» **Data block**

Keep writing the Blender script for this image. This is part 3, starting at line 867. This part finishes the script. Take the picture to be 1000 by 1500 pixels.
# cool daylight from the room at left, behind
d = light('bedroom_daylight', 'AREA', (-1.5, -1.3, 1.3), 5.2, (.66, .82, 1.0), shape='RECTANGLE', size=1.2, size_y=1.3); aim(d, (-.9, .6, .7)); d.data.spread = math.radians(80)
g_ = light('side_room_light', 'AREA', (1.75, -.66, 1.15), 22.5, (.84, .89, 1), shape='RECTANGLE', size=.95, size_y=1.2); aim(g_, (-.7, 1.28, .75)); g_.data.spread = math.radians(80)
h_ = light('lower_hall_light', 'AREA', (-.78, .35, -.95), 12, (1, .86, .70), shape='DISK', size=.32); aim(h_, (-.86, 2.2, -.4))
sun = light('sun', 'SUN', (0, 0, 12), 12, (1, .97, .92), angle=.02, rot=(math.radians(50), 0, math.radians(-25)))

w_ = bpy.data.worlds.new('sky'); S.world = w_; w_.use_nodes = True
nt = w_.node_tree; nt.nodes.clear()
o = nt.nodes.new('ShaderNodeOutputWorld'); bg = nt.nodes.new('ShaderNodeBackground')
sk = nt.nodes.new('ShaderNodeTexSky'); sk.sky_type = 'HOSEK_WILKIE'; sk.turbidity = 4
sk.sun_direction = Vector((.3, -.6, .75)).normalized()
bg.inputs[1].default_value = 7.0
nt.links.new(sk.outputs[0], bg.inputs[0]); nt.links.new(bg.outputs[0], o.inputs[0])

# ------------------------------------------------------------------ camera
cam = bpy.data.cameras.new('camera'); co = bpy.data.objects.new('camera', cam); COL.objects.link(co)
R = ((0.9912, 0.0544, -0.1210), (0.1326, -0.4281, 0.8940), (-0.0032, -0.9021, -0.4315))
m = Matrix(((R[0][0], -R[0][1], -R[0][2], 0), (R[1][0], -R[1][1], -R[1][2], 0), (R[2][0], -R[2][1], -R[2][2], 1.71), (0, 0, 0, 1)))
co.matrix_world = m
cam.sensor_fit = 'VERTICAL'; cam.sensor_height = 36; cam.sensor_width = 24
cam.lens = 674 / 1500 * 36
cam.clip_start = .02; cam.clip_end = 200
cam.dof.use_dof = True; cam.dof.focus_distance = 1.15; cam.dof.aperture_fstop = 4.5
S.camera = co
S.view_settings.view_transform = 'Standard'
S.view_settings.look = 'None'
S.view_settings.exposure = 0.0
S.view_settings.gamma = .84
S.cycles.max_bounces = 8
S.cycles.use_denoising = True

» **Your instructions**
Can you reproduce all the material exactly?

» **Solution to this problem**
Keep writing the Blender script for this image. This is part 3, starting at line 867. This part finishes the script. Take the picture to be 1000 by 1500 pixels.
# cool daylight from the room at left, behind
d = light('bedroom_daylight', 'AREA', (-1.5, -1.3, 1.3), 5.2, (.66, .82, 1.0), shape='RECTANGLE', size=1.2, size_y=1.3); aim(d, (-.9, .6, .7)); d.data.spread = math.radians(80)
g_ = light('side_room_light', 'AREA', (1.75, -.66, 1.15), 22.5, (.84, .89, 1), shape='RECTANGLE', size=.95, size_y=1.2); aim(g_, (-.7, 1.28, .75)); g_.data.spread = math.radians(80)
h_ = light('lower_hall_light', 'AREA', (-.78, .35, -.95), 12, (1, .86, .70), shape='DISK', size=.32); aim(h_, (-.86, 2.2, -.4))
sun = light('sun', 'SUN', (0, 0, 12), 12, (1, .97, .92), angle=.02, rot=(math.radians(50), 0, math.radians(-25)))

w_ = bpy.data.worlds.new('sky'); S.world = w_; w_.use_nodes = True
nt = w_.node_tree; nt.nodes.clear()
o = nt.nodes.new('ShaderNodeOutputWorld'); bg = nt.nodes.new('ShaderNodeBackground')
sk = nt.nodes.new('ShaderNodeTexSky'); sk.sky_type = 'HOSEK_WILKIE'; sk.turbidity = 4
sk.sun_direction = Vector((.3, -.6, .75)).normalized()
bg.inputs[1].default_value = 7.0
nt.links.new(sk.outputs[0], bg.inputs[0]); nt.links.new(bg.outputs[0], o.inputs[0])

# ------------------------------------------------------------------ camera
cam = bpy.data.cameras.new('camera'); co = bpy.data.objects.new('camera', cam); COL.objects.link(co)
R = ((0.9912, 0.0544, -0.1210), (0.1326, -0.4281, 0.8940), (-0.0032, -0.9021, -0.4315))
m = Matrix(((R[0][0], -R[0][1], -R[0][2], 0), (R[1][0], -R[1][1], -R[1][2], 0), (R[2][0], -R[2][1], -R[2][2], 1.71), (0, 0, 0, 1)))
co.matrix_world = m
cam.sensor_fit = 'VERTICAL'; cam.sensor_height = 36; cam.sensor_width = 24
cam.lens = 674 / 1500 * 36
cam.clip_start = .02; cam.clip_end = 200
cam.dof.use_dof = True; cam.dof.focus_distance = 1.15; cam.dof.aperture_fstop = 4.5
S.camera = co
S.view_settings.view_transform = 'Standard'
S.view_settings.look = 'None'
S.view_settings.exposure = 0.0
S.view_settings.gamma = .84
S.cycles.max_bounces = 8
S.cycles.use_denoising = True